Osmanlı'da Kurban Bayramı
İslam dinine özgü olan Kurban Bayramı'nın, Osmanlı kültüründe büyük bir önemi var.
Yaşadığımız coğrafyada hala unutturulmamaya çalışılan bayrama özel birçok güzel gelenek var. Akrabaları ve büyükleri mutlaka ziyaret etmek, ihtiyaç sahiplerine yardımda bulunmak, çocukları sevindirmek, bayrama özel yemekler hazırlamak… Hepsi birbirinden güzel, heyecan verici ve bize ait.
Bu bayram zaman yolculuğuna çıkalım ve geçmişe gidelim. Osmanlı'da Kurban Bayramı nasıl yaşanıyordu?
Bayram zamanı sarayda ve halk arasında özel törenler düzenlenir, sarayda padişah ile yapılan bayramlaşmaya Muayede Alayı ya da Resm-i Muayede adı verilirdi. Padişah bayramdan önce, uzak durulması gereken davranışların, vazifelilerin alması gereken tedbirlerin, sokakların temizlenmesi gibi maddelerin yer aldığı tembihname yayınlardı. Bu tembihnamelerle birlikte evlerde ve saraylarda temizlik başlardı.
Tembihnameyle birlikte insanlar ikaz edilir, maddi ve manevi temizliğe yönlendirilirdi.
Osmanlı döneminde Kurban Bayramı heyecanı, Arife günü atılan top atışlarıyla başlar, bayramın son günü ikindi vaktinde atılan top atışlarıyla biterdi.
Bayram namazının yaklaşmasıyla birlikte, erkekler bayramlıklarını giyerek en yakındaki camiye giderlerdi. Bayramda mutlaka ailecek; akraba, komşu ve kabristan ziyaretleri yapılırdı.
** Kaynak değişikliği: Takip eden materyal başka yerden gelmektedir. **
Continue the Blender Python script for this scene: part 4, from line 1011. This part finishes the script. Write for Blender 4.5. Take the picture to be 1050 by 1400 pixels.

Kurban eti kendi aile bireylerine, fakirlere, eşe ve dosta dağıtılmak üzere ayrılırdı. Bayramda tüketilen et, sindirim sistemine etki ettiğinden imkanı olan her ev, vücudu dengelemesi için "Turunç Reçeli" yapardı. Zenginlerin; çocuklarına, yakın akrabalarına, vefat etmiş yakınları adına ve kurban kesmeye gücü yetmeyenlere kurbanlık hediye etme adeti vardı.
Bayramdan önce de farklı hediyeler dağıtılırdı. Subay ve memurlara birer maaş ikramiye, zaptiyelere yeni fes ve püskül verilirdi. İstanbul'un büyük camilerinde cemaate hediyeler, şeker, helva ve lokumlar dağıtılırdı.
Padişah için "Saya Ocağı" adı verilen yerde koçlar yetiştirilirdi. Padişaha sunulacak olan kurbanların beslenmesi, yetiştirilmesi ve kesimleriyle saya neferleri ilgilenirdi. Padişah yaklaşık 40 kurbanlığın bulunduğu yere gider ve kendisi için husisi olarak hazırlanan kurbanlardan birini seçer ve büyük bir merasimle ilk kurbanı kendisi keserdi.
Kesilen kurbanların birçoğu medreselere dağıtılırdı. Kalan diğer kısımlar da dul ve kimsesiz kadınlara, bekçilere, tulumbacılara ve ihtiyaç sahiplerine dağıtılırdı.
Bayram boyunca sokaklarda "Arife çiçekleri" yani çocuklar olurdu. Böyle söylenmesinin nedeni çocukların bayram gününü beklmeden Arife gününden bayramlıklarını giyip sokağa çıkmalarıydı.
Zengin kişiler, zimem (veresiye) defterinden ihtiyaç sahiplerinin borçlarını öderdi. Bu ödemeler yapılırken rastgele bir sayfa seçilir ve kimin borcunu ödediğini bilmezdi.